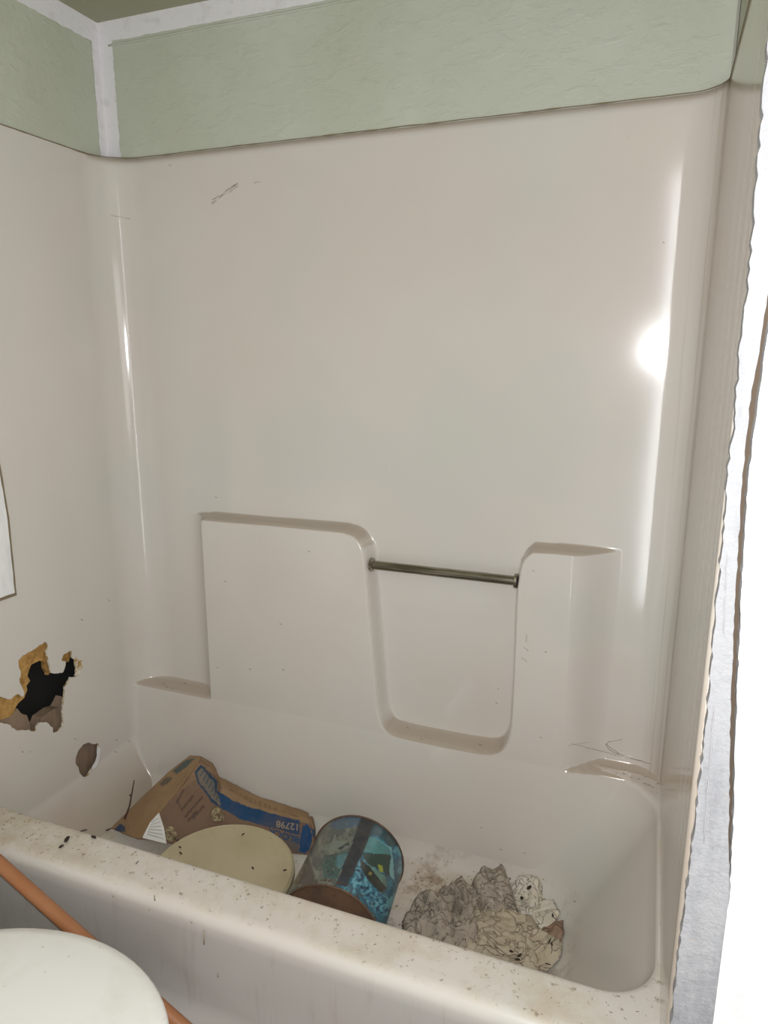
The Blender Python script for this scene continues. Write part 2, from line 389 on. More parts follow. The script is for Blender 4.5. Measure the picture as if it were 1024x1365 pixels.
# ------------------------------------------------------------------ bathtub
def rrect(x0, x1, y0, y1, r00, r10, r11, r01, nc=14, ne=24):
    """rounded rectangle, counter-clockwise from the front-left corner; radii FL, FR, BR, BL"""
    P = []
    cs = [(x0+r00, y0+r00, r00, math.pi), (x1-r10, y0+r10, r10, 1.5*math.pi), (x1-r11, y1-r11, r11, 0), (x0+r01, y1-r01, r01, .5*math.pi)]
    for i, (cx, cy_, r, a0) in enumerate(cs):
        for k in range(nc+1):
            a = a0+k/nc*math.pi/2; P.append((cx+r*math.cos(a), cy_+r*math.sin(a)))
        nx = cs[(i+1) % 4]; a1 = nx[3]
        e = P[-1]; s_ = (nx[0]+nx[2]*math.cos(a1), nx[1]+nx[2]*math.sin(a1))
        for k in range(1, ne): t = k/ne; P.append((e[0]+(s_[0]-e[0])*t, e[1]+(s_[1]-e[1])*t))
    return np.array(P)
YI = -.642                                   # inner edge of the front rim
def ring3(o, z): return np.column_stack([o, np.full(len(o), z)])
outer = rrect(-.09, LEN+.008, -.712, .0, .001, .001, .001, .001)
T0 = rrect(-.075, 1.470-.004, YI-.014, -.040, .09, .095, .13, .02)
T = rrect(-.065, 1.452, YI, -.048, .08, .085, .13, .02)
B = rrect(-.025, 1.325, YI+.035, -.085, .09, .11, .13, .05)
Fo = rrect(.20, 1.245, YI+.10, -.150, .08, .10, .10, .06)
T0[:, 0] = np.minimum(T0[:, 0], LEN+.002)
loops = [ring3(outer, RIM), ring3((outer+T0*3)/4, RIM), ring3(T0, RIM)]
for k in range(1, 6):
    a = k/5*math.pi/2; loops.append(ring3(T0+(T-T0)*math.sin(a), RIM-.014*(1-math.cos(a))))
zt, zb, zf = RIM-.014, .165, .088
for k in range(1, 11):
    t = k/10; bow = .012*math.sin(math.pi*t)
    loops.append(np.column_stack([T+(B-T)*t, np.full(len(T), zt+(zb-zt)*t)]))
for k in range(1, 11):
    t = k/10; K = B+(B-T)*.30                # control point: wall line carried on to the floor
    o = (1-t)**2*B+2*t*(1-t)*K+t*t*Fo; z = (1-t)**2*zb+2*t*(1-t)*zf+t*t*zf
    loops.append(ring3(o, z))
cc = Fo.mean(0)
for s_ in (.75, .5, .25): loops.append(ring3(cc+(Fo-cc)*s_, zf-.002*(1-s_)))
n = len(T); Vt = np.concatenate(loops).tolist(); Ft = []
for i in range(len(loops)-1):
    for k_ in range(n): k2 = (k_+1) % n; Ft.append((i*n+k_, i*n+k2, (i+1)*n+k2, (i+1)*n+k_))
Vt.append((cc[0], cc[1], zf-.002)); Ft += [((len(loops)-1)*n+k_, (len(loops)-1)*n+(k_+1) % n, len(Vt)-1) for k_ in range(n)]
for v in Vt:                                 # the deck dips under the moulded wall along the back
    if v[2] > .30 and v[1] > -.13 and v[0] < 1.34:
        v[2] -= .05*min(1, max(0, (v[1]+.085)/.03))*min(1, max(0, (1.30-v[0])/.04))
mk('bathtub', Vt, Ft, m_tub, unit)
# apron: rounded front edge, flat face, flared foot
ap = [(-.7119, RIM)]
for k in range(0, 9):
    a = k/8*math.radians(84); ap.append((-.7222-.025*math.sin(a), RIM-.025+.025*math.cos(a)))
ap += [(-.749, .34), (-.751, .28), (-.752, .232), (-.756, .214), (-.766, .203), (-.776, .196), (-.781, .185), (-.783, .15), (-.784, .08), (-.785, 0)]
xs = np.linspace(-.003, LEN+.008, 60)
Va = [(x, y, z) for y, z in ap for x in xs]; nx_ = len(xs)
Fa = [(i*nx_+j, i*nx_+j+1, (i+1)*nx_+j+1, (i+1)*nx_+j) for i in range(len(ap)-1) for j in range(nx_-1)]
mk('apron', Va, [tuple(reversed(f)) for f in Fa], m_tub, unit)

# dark seam along the top of the surround, with crumbly caulk
def edge_line(seedv, r0):
    P = []
    for i in range(0, ns, 3):
        x, y = prof[i]
        if i < 10: continue
        P.append((x+(0 if x > .01 else .001), y-(.0015 if .02 < x < LEN-.02 else 0), TOP+.002+.0012*noise.noise(Vector((i*.05, seedv, 0)))))
    return tube(P, [r0*(.6+.8*abs(noise.noise(Vector((i*.21, seedv, 7))))) for i in range(len(P))], 6)
mk('caulk_seam', *edge_line(1, .0017), m_seam_shadow, unit)

# ------------------------------------------------------------------ towel bar across the recess
tb = empty('towel_bar', (.92, -.036, .84)); tag(tb, 'brushed metal towel bar set across the moulded recess of the shower wall', 'towel bar')
PA = hy(493, 752, -.038); PB = hy(691, 775, -.036); PA[0] += .003; PB[0] -= .002
PB[2] = PA[2] = (PA[2]+PB[2])/2
mk('rod', *tube([PA, PB], .0112, 28), m_chrome, tb, ang=40)
for P, s_ in ((PA, 1), (PB, -1)):
    p = Vector(P); mk('end_flange', *tube([p, p+Vector((s_*.006, 0, 0)), p+Vector((s_*.0075, 0, 0))], [.0175, .0175, .0155], 28), m_chrome, tb, ang=40)

# ------------------------------------------------------------------ white plate on the left wall
pl = empty('access_plate', (.0, -.52, 1.1)); tag(pl, 'white flat plate on the left wall above the torn hole', 'plate')
def platepoly(e, seed): return ragged([(-.62, .803-e), (-.437+e, .803-e), (-.435+e, .88), (-.433+e, .98), (-.4375+e, 1.07), (-.444+e, 1.18), (-.62, 1.18)], .02, .0006, seed)
mk('plate', *pslab(platepoly(-.003, 1), 0, .010, .004), m_board, pl, smooth=False)
mk('shadow_backing', *pslab(platepoly(.007, 2), 0, .004, .0008), m_seam_shadow, pl, smooth=False)  # brown slab showing past the plate stands in for its shadow edge

# ------------------------------------------------------------------ torn end of the wall at the right, close to the camera
YW = -.780
eL = [(1.452, 1.90), (1.4535, 1.60), (1.455, 1.549), (1.457, 1.481), (1.4585, 1.41), (1.4575, 1.358), (1.460, 1.29), (1.459, 1.242), (1.461, 1.16), (1.463, 1.048), (1.465, .947), (1.465, .81), (1.463, .65), (1.463, .519), (1.464, .0)]
cL = [(1.479, 1.90), (1.477, 1.42), (1.4745, 1.358), (1.472, 1.321), (1.472, 1.275), (1.473, 1.227), (1.4775, 1.137), (1.481, 1.068), (1.489, .952), (1.501, .82), (1.5095, .741)]
cR = [(1.485, 1.90), (1.482, 1.42), (1.4800, 1.358), (1.4785, 1.29), (1.4785, 1.227), (1.4825, 1.137), (1.488, 1.052), (1.4945, .953), (1.505, .82), (1.5095, .735), (1.509, .70)]
a = ragged(eL, .008, .0014, 11, False); b = ragged(cL, .008, .0007, 12, False); c = ragged(cR, .008, .0007, 13, False)
mk('torn_drywall', *pslab(a+[(1.512, 0)]+list(reversed(b)), 1, YW-.014, YW+.004), m_plaster, wr, smooth=False)
mk('painted_board', *pslab(c+[(1.509, .0), (2.45, 0), (2.45, HC), (1.485, HC)], 1, YW-.0165, YW+.010), m_board, wr, smooth=False)
m_jamb = Mat('dark_brown_jamb', srgb(92, 78, 64), .9)
box('jamb_stud', (1.466, YW+.004, 0), (2.45, YW+.02, HC), m_jamb, wr)
box('drywall_top', (1.452, YW-.012, 1.895), (1.486, YW+.004, HC), m_plaster, wr)
# peeled paper strips standing off the torn drywall
for i, (x0, z0, z1, w) in enumerate([(1.4665, 1.15, 1.06, .0012), (1.4705, .98, .80, .0014)]):
    P = [(x0+.0015*noise.noise(Vector((k*.5, i, 0)))+.0012*k/3, YW-.0155, z0+(z1-z0)*k/14) for k in range(15)]
    mk('paper_strip', *tube(P, [w*.5*(.4+abs(math.sin(k*.9))) for k in range(15)], 5), Mat('grey_paper', srgb(176, 174, 176), .9), wr)

# ------------------------------------------------------------------ toilet beside the tub
to = empty('toilet', (.45, -1.035, 0)); tag(to, 'white toilet with closed speckled lid in front of the bathtub', 'toilet')
def oval(x, y, ax, axb, ay, z, n=72, pw=1.0):
    P = []
    for k in range(n):
        t = 2*math.pi*k/n; c_, s__ = math.cos(t), math.sin(t)
        P.append((x+(ax if c_ > 0 else axb)*c_, y+ay*(abs(s__)**pw)*(1 if s__ > 0 else -1), z))
    return P
def loft(rings, cap0=True, cap1=True):
    n = len(rings[0]); V = [p for r in rings for p in r]; F = []
    for i in range(len(rings)-1):
        for k in range(n): k2 = (k+1) % n; F.append((i*n+k, i*n+k2, (i+1)*n+k2, (i+1)*n+k))
    if cap0: F.append(tuple(range(n-1, -1, -1)))
    if cap1: F.append(tuple((len(rings)-1)*n+k for k in range(n)))
    return V, F
LX, LY = .58, -1.036
lid = [oval(LX, LY, .257*s_, .275*s_, .192*s_ , z) for s_, z in ((.97, .386), (.995, .3885), (1, .393), (.996, .3985), (.975, .4025), (.9, .4055), (.6, .409), (.3, .4105), (.05, .411))]
mk('lid', *loft(lid), m_lid, to)
seat = [oval(LX, LY, .24*s_, .265*s_, .183*s_, z) for s_, z in ((.97, .366), (1, .370), (1, .380), (.97, .3845))]
mk('seat', *loft(seat), m_china, to)
bowl = [oval(LX+dx, LY, .235*s_, .26*s_, .178*s_, z) for s_, z, dx in ((.52, .0, -.06), (.50, .03, -.06), (.46, .10, -.06), (.5, .18, -.05), (.72, .26, -.02), (.93, .32, 0), (1, .345, 0), (1, .362, 0), (.96, .3655, 0))]
mk('bowl', *loft(bowl), m_china, to)
box('tank', (.012, -1.25, .36), (.20, -.83, .72), m_china, to, .025)
box('tank_lid', (.005, -1.262, .722), (.212, -.818, .76), m_china, to, .012)
box('tank_support', (.05, -1.14, 0), (.36, -.93, .362), m_china, to, .03)
box('hinge', (.318, -1.12, .3845), (.345, -1.10, .405), m_china, to, .004); box('hinge', (.318, -.972, .3845), (.345, -.952, .405), m_china, to, .004)

# ------------------------------------------------------------------ pole leaning between toilet and apron
A = Vector(hy(50, 1196.5, -.812)); Bp = Vector(hy(240, 1366, -.835)); d = (Bp-A).normalized()
lo = A+d*((.016-A.z)/d.z); hi = A+d*((.017-A.x)/d.x)
po = mk('pole', *tube([hi, hi+d*.01, A, Bp, lo-d*.01, lo], [.0110, .0122, .0122, .0122, .0122, .0110], 28), m_pole, ang=50)
tag(po, 'orange-brown round pole slanting behind the white toilet lid', 'pole')

# ------------------------------------------------------------------ painted surfaces: colour attribute helper
def paint(o, cols):
    at = o.data.color_attributes.new('Col', 'FLOAT_COLOR', 'POINT')
    at.data.foreach_set('color', np.asarray(cols, np.float32).reshape(-1))
def inpoly(pts, poly):
    x, y = pts[:, 0], pts[:, 1]; ins = np.zeros(len(pts), bool); n = len(poly)
    for i in range(n):
        ax, ay = poly[i]; bx, by = poly[(i+1) % n]
        ins ^= ((ay > y) != (by > y)) & (x < (bx-ax)*(y-ay)/((by-ay) or 1e-9)+ax)
    return ins
def vnoise(P, s, seed=0, oct=4):
    return np.array([noise.fractal(Vector((p[0]*s, p[1]*s, seed)), .8, 2.1, oct) for p in P])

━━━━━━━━

**EXERCISE REQUIREMENTS**
Pick each line holding the word "from" out of the data and copy it.

**WRITTEN SOLUTION**
The Blender Python script for this scene continues. Write part 2, from line 389 on. More parts follow. The script is for Blender 4.5. Measure the picture as if it were 1024x1365 pixels.
    """rounded rectangle, counter-clockwise from the front-left corner; radii FL, FR, BR, BL"""